Pese a los denodados esfuerzos del establishmenten pleno para tratar de impedirlo, lo más probable a estas horas es que el inminente sucesor de Pedro Sánchez en la Secretaría General del PSOE se llame Pedro Sánchez. Crónica de una victoria anunciada, la suya, que deberá mucho más a la burda torpeza con que se ha desenvuelto la señora Díaz Pacheco desde el instante mismo en que se consumó la asonada que lo depuso que a sus propios méritos personales. Torpeza suma a la que tampoco han sido ajenos los entornos conservadores que, queriendo catapultar a Díaz, han acabado por convertir a un simple oportunista, que no otra cosa ha acreditado ser Pedro Sánchez, en un héroe de la izquierda disidente frente a la ortodoxia que dictan Berlín y Bruselas. Y por si eso aún fuera poco, el Deseado cuenta con la suerte inmensa de haber nacido en un país amnésico, España sin ir más lejos. Así, cuantos ahora mismo lo toman por la viva reencarnación de un temible híbrido entre el doctor Negrín y Largo Caballero, ya han olvidado que, hace apenas un cuarto de hora, su pretendido revolucionario iconoclasta suscribió un pacto de gobierno con Ciudadanos que estaba incluso a la derecha del Partido Popular.
Cuando aquel entonces, el ahora rojísimo Sánchez resultó ser el mismo corderito obediente e inofensivo que se comprometió al solemne modo, luz y cámaras de televisión incluidas, a mutilar el presupuesto en 5.000 millones, tal como ha exigido Bruselas, amén de cumplir religiosamente con los plazos fijados para la reducción del déficit. Huelga decirlo, le faltó tiempo para estampar su firma en el compromiso escrito de no subir ni un céntimo los impuestos a las rentas altas. Ni un céntimo. Y es que cuesta trabajo no concluir que el siempre ecléctico Sánchez habría estado dispuesto a firmar cualquier cosa, incluida la autoría del atentado contra el general Prim en la Calle del Turco, con tal de dar curso a la vana ambición personal de ocupar durante una temporada el sillón del gran inquisidor en La Moncloa. Por lo demás, izquierda y derecha, los dos ejes de coordenadas cartesianas que durante un siglo sirvieron para descifrar la lógica de los enfrentamientos entre las distintas facciones que han convivido en el seno del socialismo español, resultan hoy inservibles a efectos de comprender el fondo de la querella entre Sánchez y Díaz (el esforzado López nada cuenta).
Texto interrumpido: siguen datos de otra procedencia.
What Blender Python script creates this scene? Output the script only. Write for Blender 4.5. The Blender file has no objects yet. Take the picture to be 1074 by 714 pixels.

Bien al contrario, la proyección sobre un mapa de la Península Ibérica de los apoyos espaciales del uno y la otra muestra con claridad meridiana que la genuina divisoria se establece entre la España pobre, esos territorios meridionales que avalan a Díaz, y la España rica, la del norte, el este y las grandes ciudades, Madrid incluida, que se han alineado tras Sánchez. En el fondo, nada raro. A fin de cuentas, y contra lo que parecería indicar la intuición, la España pobre ha sufrido mucho menos los embates de la crisis que la otra. No se olvide que, en medio del colapso general de los salarios y el azote del paro en las regiones urbanas e industrializadas del norte, las pensiones, principal fuente de rentas de los territorios agrarios y envejecidos de la mitad sur del país, no han bajado durante todos estos años. No por casualidad, el PSOE continúa aguantando el tipo en la mitad sur de la Península, mientras que se ha desmoronado literalmente en todo el norte. Nadie se engañe, para nada asistimos a una batalla de la izquierda del PSOE contra los moderados posibilistas, como en los tiempos de Besteiro y Largo Caballero. Lo de ahora, aunque no lo parezca, es un conflicto que enfrenta a la España pobre, que ansía que nada cambie, contra la rica, la que sueña con el retorno del Deseado.